# [What is needed]
Pick out all lines in the listing holding the string "scene" and copy them.
..............................
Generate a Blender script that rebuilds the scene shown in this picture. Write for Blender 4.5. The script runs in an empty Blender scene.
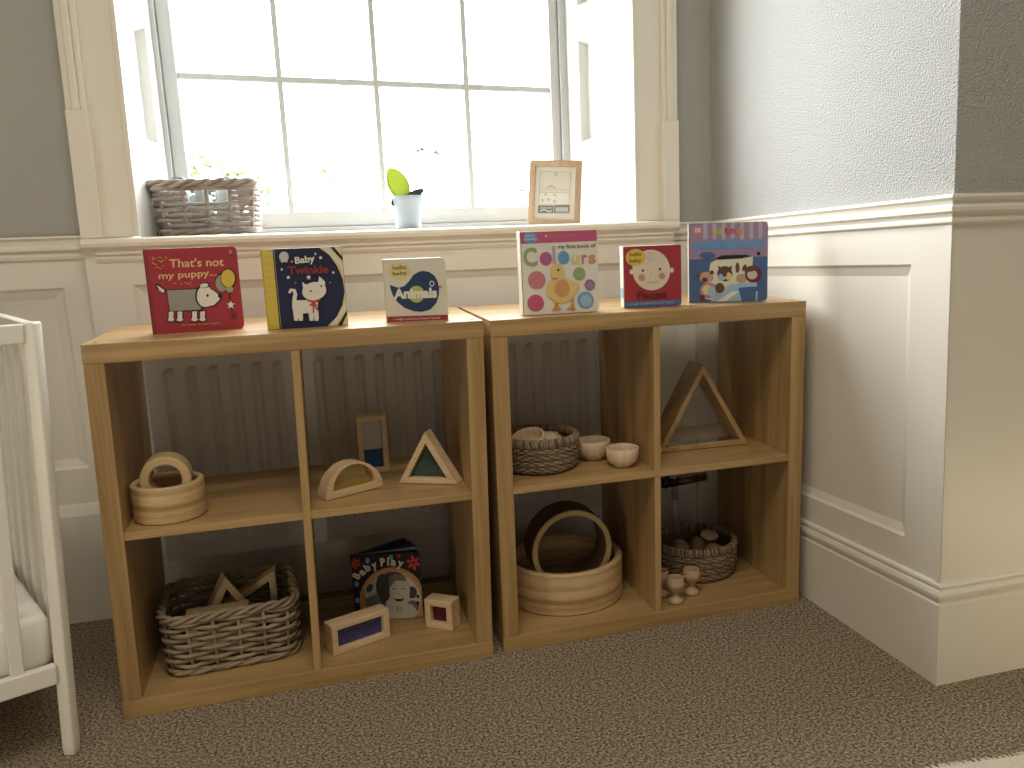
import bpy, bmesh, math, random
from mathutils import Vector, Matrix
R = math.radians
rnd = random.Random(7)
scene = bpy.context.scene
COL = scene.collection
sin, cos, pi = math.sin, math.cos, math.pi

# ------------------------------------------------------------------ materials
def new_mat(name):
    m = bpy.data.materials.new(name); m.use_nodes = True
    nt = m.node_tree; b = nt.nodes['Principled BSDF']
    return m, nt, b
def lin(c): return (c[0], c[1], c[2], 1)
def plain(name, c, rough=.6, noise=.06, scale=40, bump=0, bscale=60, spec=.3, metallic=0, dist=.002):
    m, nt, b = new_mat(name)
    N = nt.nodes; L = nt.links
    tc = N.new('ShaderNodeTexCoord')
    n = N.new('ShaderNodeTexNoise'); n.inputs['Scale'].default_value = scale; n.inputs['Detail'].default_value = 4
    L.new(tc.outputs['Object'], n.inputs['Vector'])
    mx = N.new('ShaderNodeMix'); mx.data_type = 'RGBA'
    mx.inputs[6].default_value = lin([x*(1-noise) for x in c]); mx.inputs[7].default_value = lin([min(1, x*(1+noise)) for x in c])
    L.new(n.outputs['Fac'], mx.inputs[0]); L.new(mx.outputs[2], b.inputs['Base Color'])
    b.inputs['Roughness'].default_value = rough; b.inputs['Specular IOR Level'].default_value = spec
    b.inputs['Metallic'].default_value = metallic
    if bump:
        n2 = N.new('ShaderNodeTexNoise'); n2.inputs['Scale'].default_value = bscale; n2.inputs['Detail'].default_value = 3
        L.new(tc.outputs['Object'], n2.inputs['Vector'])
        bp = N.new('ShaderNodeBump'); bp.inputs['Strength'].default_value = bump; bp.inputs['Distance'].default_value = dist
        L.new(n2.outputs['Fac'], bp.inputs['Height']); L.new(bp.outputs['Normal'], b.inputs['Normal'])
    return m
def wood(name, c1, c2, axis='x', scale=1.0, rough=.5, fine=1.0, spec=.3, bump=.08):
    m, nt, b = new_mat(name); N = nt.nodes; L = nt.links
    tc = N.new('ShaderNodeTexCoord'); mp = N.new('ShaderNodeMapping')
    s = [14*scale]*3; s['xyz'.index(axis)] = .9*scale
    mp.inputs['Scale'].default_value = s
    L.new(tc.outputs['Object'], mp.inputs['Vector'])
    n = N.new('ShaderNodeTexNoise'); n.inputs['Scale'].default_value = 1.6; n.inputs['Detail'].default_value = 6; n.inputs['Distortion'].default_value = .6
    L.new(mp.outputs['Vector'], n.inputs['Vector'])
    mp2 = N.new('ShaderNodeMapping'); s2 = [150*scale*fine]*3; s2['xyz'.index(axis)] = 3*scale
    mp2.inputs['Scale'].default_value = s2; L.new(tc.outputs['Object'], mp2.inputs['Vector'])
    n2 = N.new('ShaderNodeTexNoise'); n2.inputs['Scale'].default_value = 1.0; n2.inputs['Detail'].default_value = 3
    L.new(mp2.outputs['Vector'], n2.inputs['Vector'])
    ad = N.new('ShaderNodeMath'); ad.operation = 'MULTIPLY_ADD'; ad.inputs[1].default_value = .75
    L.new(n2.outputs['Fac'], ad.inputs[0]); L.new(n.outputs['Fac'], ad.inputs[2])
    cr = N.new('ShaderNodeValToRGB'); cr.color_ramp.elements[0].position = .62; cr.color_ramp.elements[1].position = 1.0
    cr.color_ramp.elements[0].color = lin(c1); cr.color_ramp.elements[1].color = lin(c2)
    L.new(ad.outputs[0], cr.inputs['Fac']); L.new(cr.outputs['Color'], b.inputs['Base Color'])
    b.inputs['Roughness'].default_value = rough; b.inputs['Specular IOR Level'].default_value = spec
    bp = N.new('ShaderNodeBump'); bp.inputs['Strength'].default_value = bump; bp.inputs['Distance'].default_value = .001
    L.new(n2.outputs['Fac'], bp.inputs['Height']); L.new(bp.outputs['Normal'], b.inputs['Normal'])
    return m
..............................
# [Correct response]
Generate a Blender script that rebuilds the scene shown in this picture. Write for Blender 4.5. The script runs in an empty Blender scene.
scene = bpy.context.scene
COL = scene.collection